Reproduce every line of the material below, but drop the pictures.
** start GIVEN RECORDS **
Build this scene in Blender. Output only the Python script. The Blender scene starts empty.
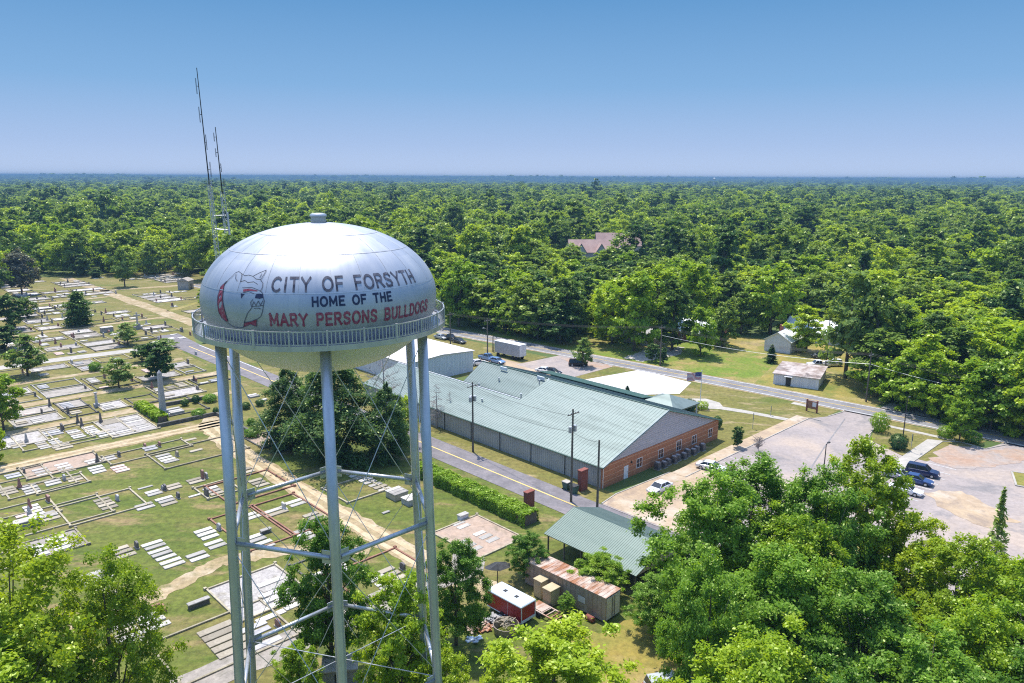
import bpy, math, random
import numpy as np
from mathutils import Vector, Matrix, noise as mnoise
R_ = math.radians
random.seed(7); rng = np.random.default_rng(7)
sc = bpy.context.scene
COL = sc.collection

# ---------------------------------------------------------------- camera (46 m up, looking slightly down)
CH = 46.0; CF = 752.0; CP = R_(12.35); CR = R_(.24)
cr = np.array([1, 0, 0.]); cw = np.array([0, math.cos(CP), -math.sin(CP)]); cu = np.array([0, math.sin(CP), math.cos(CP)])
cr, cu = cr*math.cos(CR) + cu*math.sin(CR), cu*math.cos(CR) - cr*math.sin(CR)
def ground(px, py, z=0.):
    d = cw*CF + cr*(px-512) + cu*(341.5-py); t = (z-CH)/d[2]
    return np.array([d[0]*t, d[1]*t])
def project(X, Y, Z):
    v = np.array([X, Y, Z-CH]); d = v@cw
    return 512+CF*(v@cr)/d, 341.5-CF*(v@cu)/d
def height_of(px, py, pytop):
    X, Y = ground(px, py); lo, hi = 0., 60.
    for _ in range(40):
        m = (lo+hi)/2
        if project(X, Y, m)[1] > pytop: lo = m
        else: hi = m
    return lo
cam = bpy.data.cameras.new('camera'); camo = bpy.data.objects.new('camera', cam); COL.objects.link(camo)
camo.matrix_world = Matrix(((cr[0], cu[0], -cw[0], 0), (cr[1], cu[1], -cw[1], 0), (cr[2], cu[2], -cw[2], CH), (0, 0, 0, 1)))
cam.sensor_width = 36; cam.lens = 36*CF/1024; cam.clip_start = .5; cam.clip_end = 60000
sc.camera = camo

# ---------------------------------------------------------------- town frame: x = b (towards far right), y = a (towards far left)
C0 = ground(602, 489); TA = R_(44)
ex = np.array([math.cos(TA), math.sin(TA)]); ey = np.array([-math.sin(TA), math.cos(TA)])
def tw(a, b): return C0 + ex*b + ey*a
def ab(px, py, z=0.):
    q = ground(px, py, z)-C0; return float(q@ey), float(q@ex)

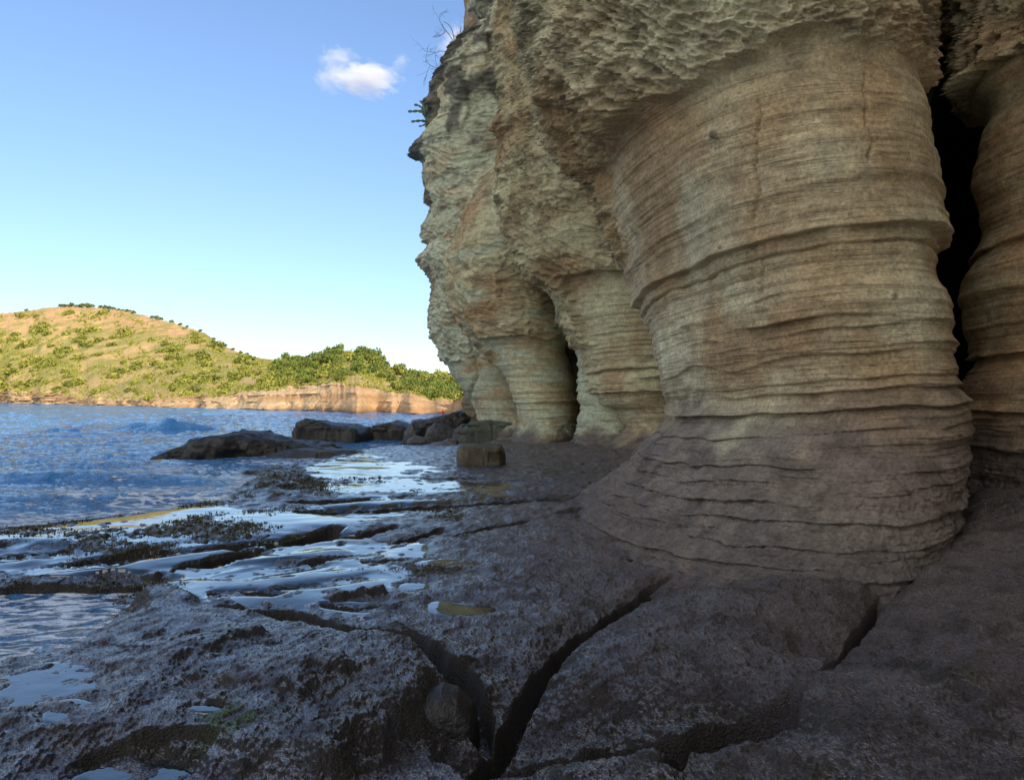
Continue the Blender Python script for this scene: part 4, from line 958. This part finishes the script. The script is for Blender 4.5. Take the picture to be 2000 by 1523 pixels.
** end GIVEN RECORDS **
■ **SOLUTION TO THE PROBLEM**
Build this scene in Blender. Output only the Python script. The Blender scene starts empty.
import bpy, math, random
import numpy as np
from mathutils import Vector, Matrix, noise as mnoise
R_ = math.radians
random.seed(7); rng = np.random.default_rng(7)
sc = bpy.context.scene
COL = sc.collection

# ---------------------------------------------------------------- camera (46 m up, looking slightly down)
CH = 46.0; CF = 752.0; CP = R_(12.35); CR = R_(.24)
cr = np.array([1, 0, 0.]); cw = np.array([0, math.cos(CP), -math.sin(CP)]); cu = np.array([0, math.sin(CP), math.cos(CP)])
cr, cu = cr*math.cos(CR) + cu*math.sin(CR), cu*math.cos(CR) - cr*math.sin(CR)
def ground(px, py, z=0.):
    d = cw*CF + cr*(px-512) + cu*(341.5-py); t = (z-CH)/d[2]
    return np.array([d[0]*t, d[1]*t])
def project(X, Y, Z):
    v = np.array([X, Y, Z-CH]); d = v@cw
    return 512+CF*(v@cr)/d, 341.5-CF*(v@cu)/d
def height_of(px, py, pytop):
    X, Y = ground(px, py); lo, hi = 0., 60.
    for _ in range(40):
        m = (lo+hi)/2
        if project(X, Y, m)[1] > pytop: lo = m
        else: hi = m
    return lo
cam = bpy.data.cameras.new('camera'); camo = bpy.data.objects.new('camera', cam); COL.objects.link(camo)
camo.matrix_world = Matrix(((cr[0], cu[0], -cw[0], 0), (cr[1], cu[1], -cw[1], 0), (cr[2], cu[2], -cw[2], CH), (0, 0, 0, 1)))
cam.sensor_width = 36; cam.lens = 36*CF/1024; cam.clip_start = .5; cam.clip_end = 60000
sc.camera = camo

# ---------------------------------------------------------------- town frame: x = b (towards far right), y = a (towards far left)
C0 = ground(602, 489); TA = R_(44)
ex = np.array([math.cos(TA), math.sin(TA)]); ey = np.array([-math.sin(TA), math.cos(TA)])
def tw(a, b): return C0 + ex*b + ey*a
def ab(px, py, z=0.):
    q = ground(px, py, z)-C0; return float(q@ey), float(q@ex)

Continue the Blender Python script for this scene: part 4, from line 958. This part finishes the script. The script is for Blender 4.5. Take the picture to be 2000 by 1523 pixels.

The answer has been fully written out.